Дискурсивный контекст представляет собой совокупность лиц, организаций, публичных высказываний, образующих речевую ситуацию, в которой происходит публичная речевая деятельность ритора. В отношении к составляющим этой конкретной ситуации складывается образ ритора. В его высказываниях в прямой или косвенной форме фигурируют люди, которых он поддерживает или с которыми полемизирует, и их сообщества; идеи, которые он принимает, отвергает или к которым остается безразличным; сюжеты и лица,
которые он изображает. Поэтому образ ритора как таковой может опознаваться, следовательно, существовать только в отношениях с другими образами.
Этическая основа образа ритора-субъекта — совместимость с общекультурным представлением о риторическом идеале. Оппозиции образов, в особенности оппозиции автор /оппонент и автор/аудитория, предполагают соотнесение норм риторического идеала с оценкой ритора с позиции общества, что обычно выражается в полемических высказываниях о нем, и с его оценкой с позиции непосредственной аудитории.
От того, как ритор выражает свое отношение к нравственным ценностям, продуктивным для общества в данное время, зависит его оценка аудиторией как частью данного общества с точки зрения риторического идеала.
От того, как автор выражает свое отношение к дискурсивному окружению — аудитории и оппоненту, — зависит его оценка непосредственной аудиторией с точки зрения ораторских нравов. Эта позиция, естественно, создается воззрениями аудитории и отношением к автору речи и может быть различной в зависимости от конкретной тематики речи. В этой перспективе связи оратора или писателя с аудиторией развертывается конкретная форма ролевого образа автора.
С. А. Андреевский в приводимой ниже защитительной речи строит свой ролевой образ в виде борца за правду. Он же в речи по делу братьев Келеш, где аргументация ведется в статусе установления, а общественное мнение настроено против его подзащитных, предстает в образе объективного исследователя обстоятельств дела. В речи
С. А. Андреевского по «делу о брошке» обращает внимание изобилие «риторических украшений» — тропов, фигур, художественных форм повествования и описания, в то время как в речи С. А. Андреевского по делу братьев Келеш и в других произведениях различных авторов, в которых строится ролевой образ ритора — объективного исследователя, эмоционально-художественные средства обычно сводятся к минимуму или вуалируются.

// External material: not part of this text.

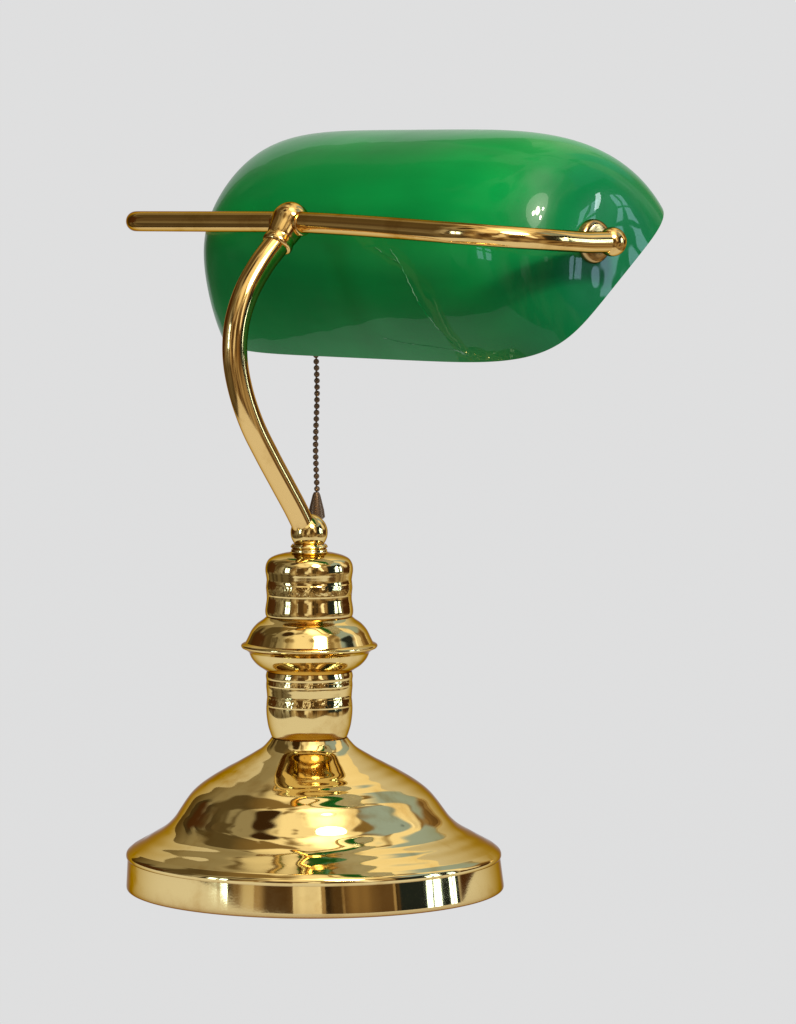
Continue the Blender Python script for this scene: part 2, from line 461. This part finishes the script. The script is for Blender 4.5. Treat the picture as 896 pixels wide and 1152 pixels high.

Ролевой образ ритора в его вариантах представлен в различных видах и жанрах риторической прозы, и, естественно, на его стилистическое воплощение влияет как строение образной системы, так и функционально-стилевые нормы философской прозы, публицистики, богословской полемики, судебной или политической речи и т. д.
В книге И. А. Ильина «Взгляд в даль» (1945) образ автора- воспитателя, автора-пророка создает украшенный, даже несколько витиеватый стиль изложения.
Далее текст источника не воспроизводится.